Il est devenu intolérable sous nos latitudes de « se retirer » ou alors ce retrait doit être annoncé, programmé et inscrit. Le jardin secret est prévenu d'une pancarte, c'est-à-dire qu'il n'est plus secret. La douceur est dans ce retrait, qui s'accompagne de ses vertus secondes : le tact, la subtilité, la réserve, la discrétion.

page(s) 85
• Une passivité active

[La douceur] est une passivité active qui peut devenir une force de résistance symbolique prodigieuse, et à ce titre être à la fois au centre de l'éthique et du politique. Son élaboration est aussi un art de vivre qui a nécessité des millénaires. Le raffinement, certes, s'est fait dans la cruauté comme dans la douceur. Il n'est pas de culture qui n'ait développé l'une sans poursuivre l’autre.

page(s) 15-16
• La noblesse farouche d'une bête sauvage

Une personne, une pierre, une pensée, un geste, une couleur… peuvent faire preuve de douceur. Comment en approcher la singularité ? Son approche est risquée pour qui désire la cerner. À bien des égards elle a la noblesse farouche d'une bête sauvage. Il semble qu'il en aille ainsi de quelques autres espèces rares. L'innocence, le courage, l'émerveillement, la vulnérabilité, en marge des concepts arraisonnés par la grande histoire de la pensée, sont eux aussi regardés d'un œil inquiet par la philosophie.

page(s) 11-12
• Paradoxale sauvagerie de la douceur

De l’animalité, la douceur garde le secret. Une fondamentale et paradoxale sauvagerie, aussi étrangère à toute forme d'apprivoisement que l'enfance. Ne relevant pas de la seule condition humaine, elle en trace les limites.
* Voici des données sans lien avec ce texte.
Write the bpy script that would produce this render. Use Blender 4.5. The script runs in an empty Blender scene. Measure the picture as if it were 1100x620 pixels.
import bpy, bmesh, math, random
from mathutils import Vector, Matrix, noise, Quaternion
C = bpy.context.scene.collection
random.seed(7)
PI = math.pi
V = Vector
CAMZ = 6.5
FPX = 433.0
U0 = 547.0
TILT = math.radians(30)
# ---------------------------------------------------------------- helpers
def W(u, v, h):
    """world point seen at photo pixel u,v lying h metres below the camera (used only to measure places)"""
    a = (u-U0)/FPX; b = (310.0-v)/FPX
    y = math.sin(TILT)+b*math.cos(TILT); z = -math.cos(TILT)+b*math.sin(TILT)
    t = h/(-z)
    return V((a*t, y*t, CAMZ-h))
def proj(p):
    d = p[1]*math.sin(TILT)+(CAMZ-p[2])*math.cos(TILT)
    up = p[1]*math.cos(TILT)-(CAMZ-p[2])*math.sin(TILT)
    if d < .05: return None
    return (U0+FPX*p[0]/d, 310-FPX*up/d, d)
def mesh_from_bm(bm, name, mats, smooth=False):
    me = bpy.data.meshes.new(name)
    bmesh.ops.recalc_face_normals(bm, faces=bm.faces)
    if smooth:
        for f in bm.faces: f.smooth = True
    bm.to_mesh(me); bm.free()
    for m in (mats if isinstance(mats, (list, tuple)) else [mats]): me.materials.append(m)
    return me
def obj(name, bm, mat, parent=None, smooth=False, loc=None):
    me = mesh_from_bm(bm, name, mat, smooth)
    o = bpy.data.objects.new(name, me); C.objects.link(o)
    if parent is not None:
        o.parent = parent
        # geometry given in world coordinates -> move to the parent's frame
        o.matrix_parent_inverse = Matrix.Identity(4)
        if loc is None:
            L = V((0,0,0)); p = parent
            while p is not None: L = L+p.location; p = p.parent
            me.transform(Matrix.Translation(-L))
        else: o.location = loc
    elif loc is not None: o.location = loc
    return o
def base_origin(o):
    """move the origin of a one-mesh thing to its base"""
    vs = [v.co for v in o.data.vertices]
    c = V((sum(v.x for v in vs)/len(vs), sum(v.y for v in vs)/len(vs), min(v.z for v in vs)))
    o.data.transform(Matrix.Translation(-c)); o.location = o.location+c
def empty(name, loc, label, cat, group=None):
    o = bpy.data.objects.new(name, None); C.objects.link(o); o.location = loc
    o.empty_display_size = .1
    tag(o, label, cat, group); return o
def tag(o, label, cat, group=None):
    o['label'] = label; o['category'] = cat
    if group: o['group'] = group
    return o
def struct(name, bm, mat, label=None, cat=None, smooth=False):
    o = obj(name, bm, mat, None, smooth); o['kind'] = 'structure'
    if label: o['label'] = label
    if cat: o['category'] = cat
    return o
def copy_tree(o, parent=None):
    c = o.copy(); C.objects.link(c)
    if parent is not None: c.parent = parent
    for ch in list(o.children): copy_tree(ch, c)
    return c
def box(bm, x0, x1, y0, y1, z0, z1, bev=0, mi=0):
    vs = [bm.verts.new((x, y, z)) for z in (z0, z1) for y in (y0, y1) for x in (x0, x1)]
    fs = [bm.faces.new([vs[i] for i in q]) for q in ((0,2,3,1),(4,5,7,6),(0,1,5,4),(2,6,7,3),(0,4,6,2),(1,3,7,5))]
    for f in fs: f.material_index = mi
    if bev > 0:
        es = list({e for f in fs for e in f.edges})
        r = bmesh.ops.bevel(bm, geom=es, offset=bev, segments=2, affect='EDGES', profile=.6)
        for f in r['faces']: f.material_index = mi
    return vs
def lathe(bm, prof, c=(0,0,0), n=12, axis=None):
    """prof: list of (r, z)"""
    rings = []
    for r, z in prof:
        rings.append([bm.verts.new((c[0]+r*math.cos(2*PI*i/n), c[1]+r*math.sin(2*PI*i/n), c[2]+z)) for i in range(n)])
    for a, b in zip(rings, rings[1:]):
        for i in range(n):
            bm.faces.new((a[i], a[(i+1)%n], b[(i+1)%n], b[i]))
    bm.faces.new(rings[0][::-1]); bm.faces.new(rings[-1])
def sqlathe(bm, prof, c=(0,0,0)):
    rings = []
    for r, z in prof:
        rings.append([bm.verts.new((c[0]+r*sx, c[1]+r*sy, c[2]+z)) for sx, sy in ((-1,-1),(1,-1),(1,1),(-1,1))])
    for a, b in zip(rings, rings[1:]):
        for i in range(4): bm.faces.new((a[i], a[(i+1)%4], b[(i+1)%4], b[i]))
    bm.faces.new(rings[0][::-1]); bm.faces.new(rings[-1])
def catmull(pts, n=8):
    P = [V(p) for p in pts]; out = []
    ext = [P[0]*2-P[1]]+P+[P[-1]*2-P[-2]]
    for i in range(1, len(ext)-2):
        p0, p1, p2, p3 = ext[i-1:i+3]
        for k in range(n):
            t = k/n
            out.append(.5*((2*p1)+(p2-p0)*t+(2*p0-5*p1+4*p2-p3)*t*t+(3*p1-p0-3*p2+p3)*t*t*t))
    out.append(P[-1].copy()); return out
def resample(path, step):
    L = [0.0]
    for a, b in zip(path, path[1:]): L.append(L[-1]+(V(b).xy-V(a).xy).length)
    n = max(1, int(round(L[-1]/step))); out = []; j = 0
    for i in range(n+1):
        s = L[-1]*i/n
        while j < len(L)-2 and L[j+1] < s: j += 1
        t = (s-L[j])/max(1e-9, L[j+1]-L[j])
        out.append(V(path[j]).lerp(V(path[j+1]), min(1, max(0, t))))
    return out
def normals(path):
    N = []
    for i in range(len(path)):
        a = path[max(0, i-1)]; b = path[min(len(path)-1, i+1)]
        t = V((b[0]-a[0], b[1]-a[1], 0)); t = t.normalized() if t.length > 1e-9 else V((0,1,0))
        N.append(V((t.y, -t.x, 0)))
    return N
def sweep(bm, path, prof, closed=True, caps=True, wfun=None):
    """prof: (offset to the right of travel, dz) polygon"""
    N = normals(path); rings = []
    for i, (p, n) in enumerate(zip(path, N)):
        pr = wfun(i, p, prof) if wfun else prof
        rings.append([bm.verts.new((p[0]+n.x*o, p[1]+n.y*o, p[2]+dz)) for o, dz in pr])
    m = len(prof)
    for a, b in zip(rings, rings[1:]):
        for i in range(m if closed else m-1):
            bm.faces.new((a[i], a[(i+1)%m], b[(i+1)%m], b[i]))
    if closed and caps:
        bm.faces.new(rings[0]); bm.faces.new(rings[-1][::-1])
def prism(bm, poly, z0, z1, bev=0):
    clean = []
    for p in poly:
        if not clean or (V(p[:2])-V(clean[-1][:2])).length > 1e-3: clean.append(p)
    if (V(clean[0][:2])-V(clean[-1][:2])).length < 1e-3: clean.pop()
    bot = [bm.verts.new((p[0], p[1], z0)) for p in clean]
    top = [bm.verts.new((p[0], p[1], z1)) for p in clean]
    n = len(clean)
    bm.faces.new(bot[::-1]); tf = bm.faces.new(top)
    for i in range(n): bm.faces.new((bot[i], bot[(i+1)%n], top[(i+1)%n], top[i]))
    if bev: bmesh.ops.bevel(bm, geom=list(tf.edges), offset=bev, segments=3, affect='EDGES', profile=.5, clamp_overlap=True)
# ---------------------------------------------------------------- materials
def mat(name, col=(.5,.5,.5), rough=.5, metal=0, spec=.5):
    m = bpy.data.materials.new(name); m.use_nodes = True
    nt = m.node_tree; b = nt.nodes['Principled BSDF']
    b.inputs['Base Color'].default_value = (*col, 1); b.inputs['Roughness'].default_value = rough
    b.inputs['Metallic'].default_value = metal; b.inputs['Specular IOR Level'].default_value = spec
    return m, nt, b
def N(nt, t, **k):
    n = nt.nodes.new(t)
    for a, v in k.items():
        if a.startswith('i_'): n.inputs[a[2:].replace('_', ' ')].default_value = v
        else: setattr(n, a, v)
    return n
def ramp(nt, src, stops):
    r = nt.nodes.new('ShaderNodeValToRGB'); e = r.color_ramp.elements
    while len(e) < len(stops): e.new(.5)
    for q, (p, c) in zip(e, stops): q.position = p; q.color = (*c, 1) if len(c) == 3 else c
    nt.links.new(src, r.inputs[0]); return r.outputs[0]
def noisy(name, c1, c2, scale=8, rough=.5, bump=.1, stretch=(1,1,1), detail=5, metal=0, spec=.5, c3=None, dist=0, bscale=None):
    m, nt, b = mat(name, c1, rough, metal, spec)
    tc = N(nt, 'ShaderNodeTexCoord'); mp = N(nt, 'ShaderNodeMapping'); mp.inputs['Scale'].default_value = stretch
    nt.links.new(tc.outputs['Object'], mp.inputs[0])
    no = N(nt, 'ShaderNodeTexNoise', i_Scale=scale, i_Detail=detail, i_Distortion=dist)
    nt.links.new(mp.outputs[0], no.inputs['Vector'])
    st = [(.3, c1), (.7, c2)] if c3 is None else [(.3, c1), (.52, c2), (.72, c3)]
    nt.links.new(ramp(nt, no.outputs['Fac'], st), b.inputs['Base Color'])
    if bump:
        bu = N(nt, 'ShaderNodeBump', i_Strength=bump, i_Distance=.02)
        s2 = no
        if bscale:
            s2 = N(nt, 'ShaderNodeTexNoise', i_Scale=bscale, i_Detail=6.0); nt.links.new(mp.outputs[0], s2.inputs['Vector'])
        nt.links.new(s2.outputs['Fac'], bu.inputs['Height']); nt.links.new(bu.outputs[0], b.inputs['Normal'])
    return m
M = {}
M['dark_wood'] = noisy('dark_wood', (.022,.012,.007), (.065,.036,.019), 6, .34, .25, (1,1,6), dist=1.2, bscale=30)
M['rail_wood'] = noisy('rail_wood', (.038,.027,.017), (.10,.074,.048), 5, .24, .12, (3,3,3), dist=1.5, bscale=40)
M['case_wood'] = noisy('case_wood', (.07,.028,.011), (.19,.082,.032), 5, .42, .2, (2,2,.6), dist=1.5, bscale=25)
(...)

Si proche de l'animalité qu'elle s'y confond parfois, la douceur s'éprouve au point de rendre possible l'hypothèse d'un instinct qui lui serait propre. Elle serait le trait d'une « pulsion de douceur » première, de protection, de compassion – de bonté même. Un instinct au plus près de l'être, qui ne serait pas seulement affecté à la conservation de soi, mais à la relation.

page(s) 23
• La patience d’être

Si le risque est cet événement du « ne pas mourir », il est au-delà du choix, un engagement physique du côté de l'inconnu, de la nuit, du non-savoir, un pari face à ce qui, précisément, ne peut se trancher. Il ouvre alors la possibilité que survienne l'inespéré.
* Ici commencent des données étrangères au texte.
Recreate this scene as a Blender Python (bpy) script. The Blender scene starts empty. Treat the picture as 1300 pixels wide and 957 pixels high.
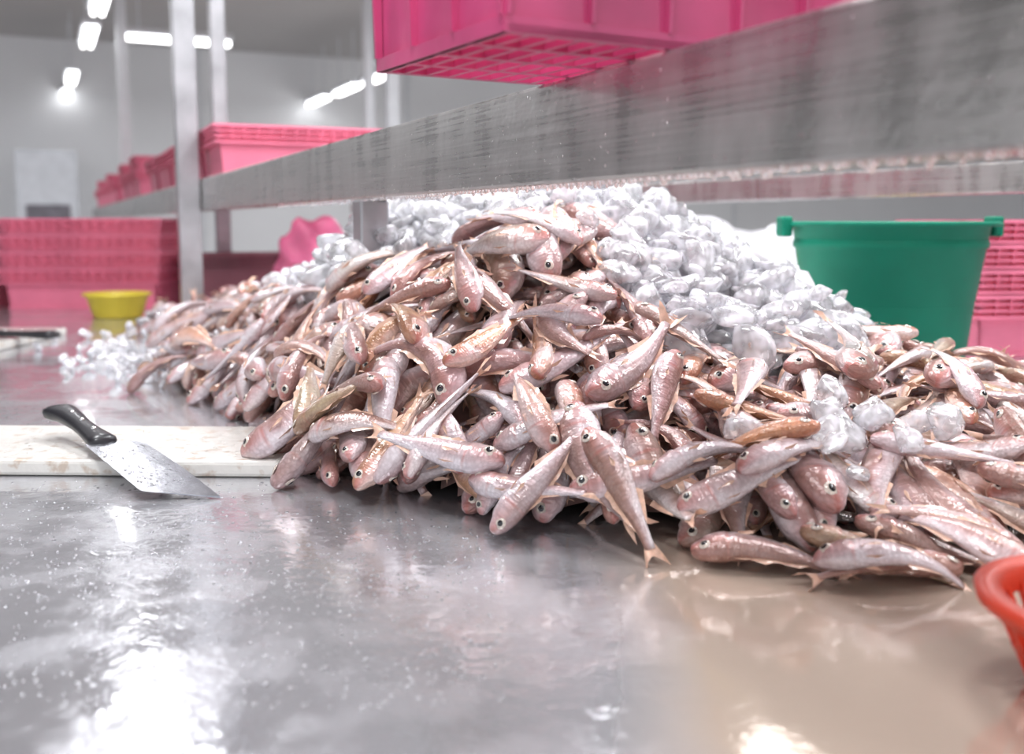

Ne suffirait-il pas moins dramatiquement de penser, avec Spinoza, ce qui nous fait persévérer dans l'être ? Penser plutôt la patience, cette mesure du temps qui, face à l'urgence, cautérise les blessures… La patience d'être, cet art subtil, oublié, non colonisé de soi où s'enchevêtrent l'émotion et la pensée, cuisine de toute création. Mais une patience alors qui ne serait ni au service de l'attente, ni surtout à celui de la dépression, du compromis, du renoncement fatal. Ce risque-là, d'être, ne s'envisage pas, ne s'évalue pas. C'est la grande machinerie économique qui supporte l'évaluation des risques.

page(s) 21-22
• La douceur comme intelligence

La douceur est d'abord une intelligence, de celle qui porte la vie, et la sauve et l'accroît. Parce qu'elle fait preuve d'un rapport au monde qui sublime l'étonnement, la violence possible, la captation, la peur en pur acquiescement, elle peut modifier toute chose et tout être. Elle est une appréhension de la relation à l'autre dont le tendresse est la quintessence.

page(s) 28
• La douceur résiste

[L]a douceur résiste. À la perversion. Comme avant et après elle, la folie, mais la folie abdique le commerce avec le monde dit réel. La douceur, non.

page(s) 43
• Dégénérescence de la douceur en niaiserie et new-age

La douceur est […] divisée en deux par les instances de contrôle économico-sociales. Sur le plan charnel, elle est abâtardie en niaiserie. Sur le plan spirituel, en potion new-age et autres méthodes qui rivalisent pour nous faire croire qu'il suffit d'y croire pour que tout fonctionne. Les théories d'amélioration du moi et de recherche du bonheur participent malgré elles de ce grand marché du « mieux-être » qui refuse d'entrer dans le négatif et la confusion et la peur comme éléments essentiels de l'humain, et vitrifient l'avenir comme le présent. Cette division est dans son essence redoutable car elle attaque le lien que la douceur établit entre l'intelligible et le sensible.

page(s) 41-42
• Le corps déserté par la douceur

L’angoisse vient dans le corps lorsqu'il est déserté par la douceur.

page(s) 129
• Ce qui dans la douceur fait lien

[C]e à quoi [la douceur] nous convoque : penser la valeur de ce qui nous altère « vers le bien » et se dispense en conscience est essentiel. Parce qu'elle suppose un rapport du sujet à l'altérité, sa qualité ne désigne pas seulement la substance ou l'atmosphère qu'elle délivre, mais ce qui en elle fait lien : « intelligere ». Son privilège est l'accord. Elle tient compte de la cruauté, de l'injustice du monde. Être doux avec les choses et les êtres, c'est les comprendre dans leur insuffisance, leur précarité, leur immaturité, leur bêtise. C'est ne pas vouloir ajouter à la souffrance, à l'exclusion, à la cruauté et inventer l'espace d'une humanité sensible, d'un rapport à l'autre qui accepte sa faiblesse ou ce qu'il pourra décevoir en soi.